Figure 11.2.2. Functions of friendship. By Florida State College at Jacksonville, licensed under CC-BY 4.0 .
Romantic Relationships
Adolescence is the developmental period during which romantic relationships typically first emerge. Initially, same-sex peer groups that were common during childhood expand into mixed-sex peer groups that are more characteristic of adolescence. Romantic relationships often form in the context of these mixed-sex peer groups (Connolly, Furman, & Konarski, 2000).
Although romantic relationships during adolescence are often short-lived rather than long-term committed partnerships, their importance should not be minimized. Adolescents spend a great deal of time focused on romantic relationships, and their positive and negative emotions are more tied to romantic relationships (or lack thereof) than to friendships, family relationships, or school (Furman & Shaffer, 2003). Romantic relationships contribute to adolescents’ identity formation, changes in family and peer relationships, and adolescents’ emotional and behavioral adjustment.

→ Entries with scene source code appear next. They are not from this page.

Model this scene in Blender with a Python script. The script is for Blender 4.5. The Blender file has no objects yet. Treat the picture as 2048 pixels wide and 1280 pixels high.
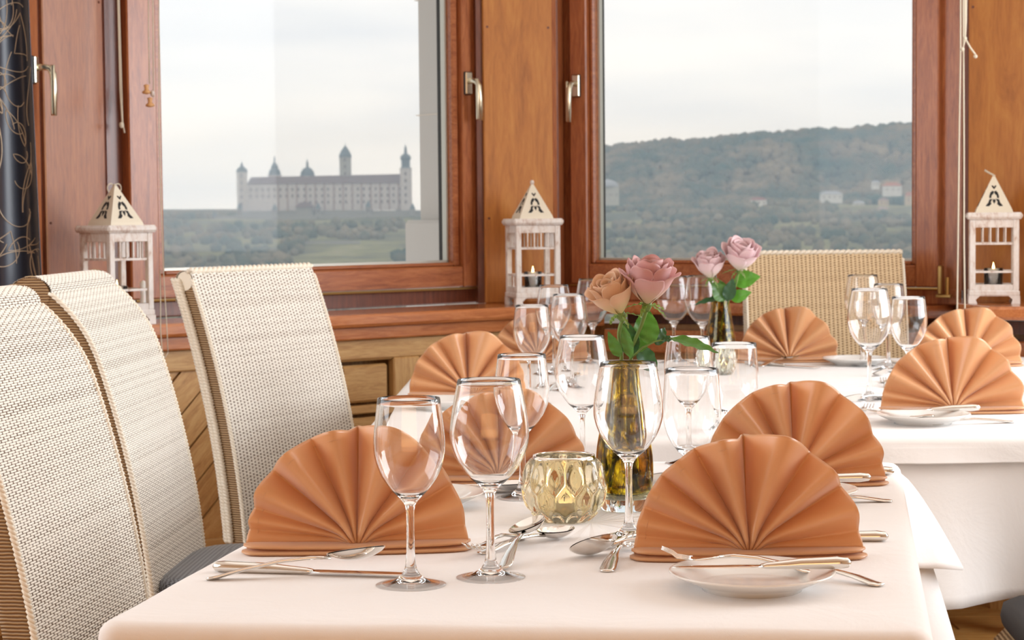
import bpy, math, random
import numpy as np
from mathutils import Matrix, Vector, noise as mnoise
random.seed(7)
PI = math.pi
SC = bpy.context.scene
COL = SC.collection

# ------------------------------------------------------------------ camera
F_PX = 3850.0; TILT = math.atan(210 / F_PX); ROLL = math.radians(0.54); EYE = 1.15
cam_data = bpy.data.cameras.new('camera'); cam = bpy.data.objects.new('camera', cam_data); COL.objects.link(cam)
cam_data.sensor_width = 36.0; cam_data.lens = F_PX / 2048 * 36.0
cam_data.clip_start = 0.05; cam_data.clip_end = 20000
cam.location = (0, 0, EYE)
cam.rotation_mode = 'QUATERNION'
cam.rotation_quaternion = (Matrix.Rotation(PI / 2 - TILT, 3, 'X') @ Matrix.Rotation(-ROLL, 3, 'Z')).to_quaternion()
cam_data.dof.use_dof = True; cam_data.dof.focus_distance = 2.35; cam_data.dof.aperture_fstop = 18
SC.camera = cam
SC.view_settings.view_transform = 'Standard'; SC.view_settings.look = 'None'
SC.view_settings.gamma = 1.0; SC.view_settings.exposure = 0.0; SC.view_settings.use_curve_mapping = False
SC.cycles.max_bounces = 16; SC.cycles.transmission_bounces = 14; SC.cycles.transparent_max_bounces = 16
SC.cycles.glossy_bounces = 5; SC.cycles.diffuse_bounces = 4; SC.cycles.volume_bounces = 2
SC.cycles.use_denoising = True; SC.cycles.sample_clamp_indirect = 10.0; SC.cycles.blur_glossy = 0.8

# ------------------------------------------------------------------ sky: one even overcast with soft cloud banks
W = bpy.data.worlds.new('overcast'); SC.world = W; W.use_nodes = True
nt = W.node_tree; nt.nodes.clear()
wo = nt.nodes.new('ShaderNodeOutputWorld'); bg = nt.nodes.new('ShaderNodeBackground')
tc = nt.nodes.new('ShaderNodeTexCoord'); mp = nt.nodes.new('ShaderNodeMapping'); nz = nt.nodes.new('ShaderNodeTexNoise'); cr = nt.nodes.new('ShaderNodeValToRGB')
mp.inputs['Scale'].default_value = (3, 3, 16); nz.inputs['Scale'].default_value = 1.6; nz.inputs['Detail'].default_value = 4; nz.inputs['Roughness'].default_value = 0.45
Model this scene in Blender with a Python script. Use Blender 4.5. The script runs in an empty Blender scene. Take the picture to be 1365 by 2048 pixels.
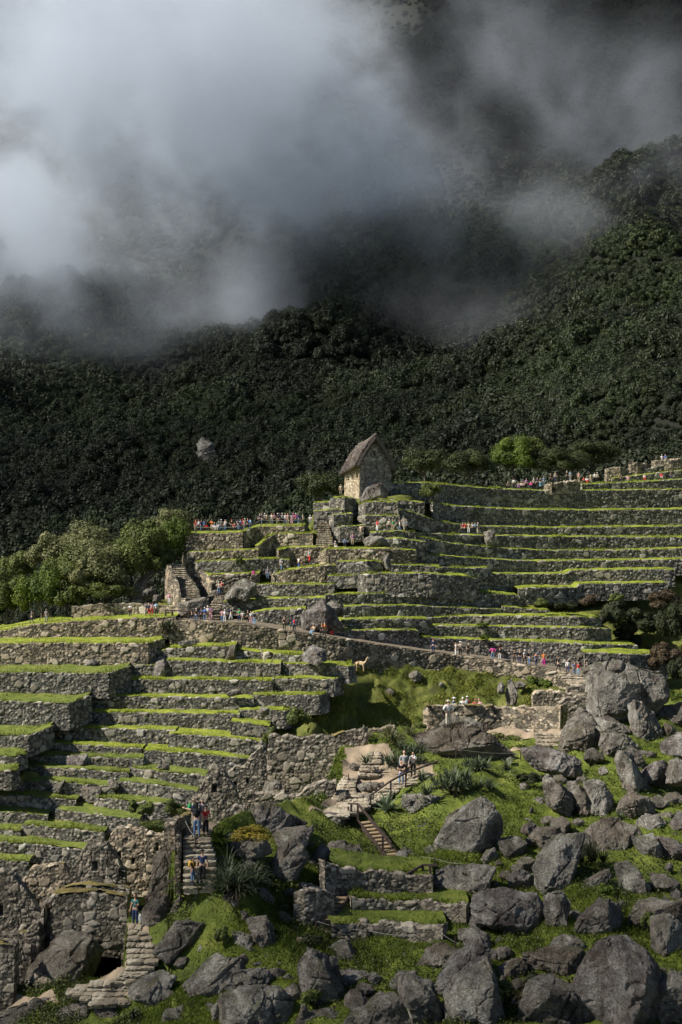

Furthermore, romantic relationships are centrally connected to adolescents’ emerging sexuality. Parents, policymakers, and researchers have devoted a great deal of attention to adolescents’ sexuality, in large part because of concerns related to sexual intercourse, contraception, and preventing teen pregnancies. However, sexuality involves more than this narrow focus. Romantic relationships are a domain in which adolescents experiment with new behaviors and identities.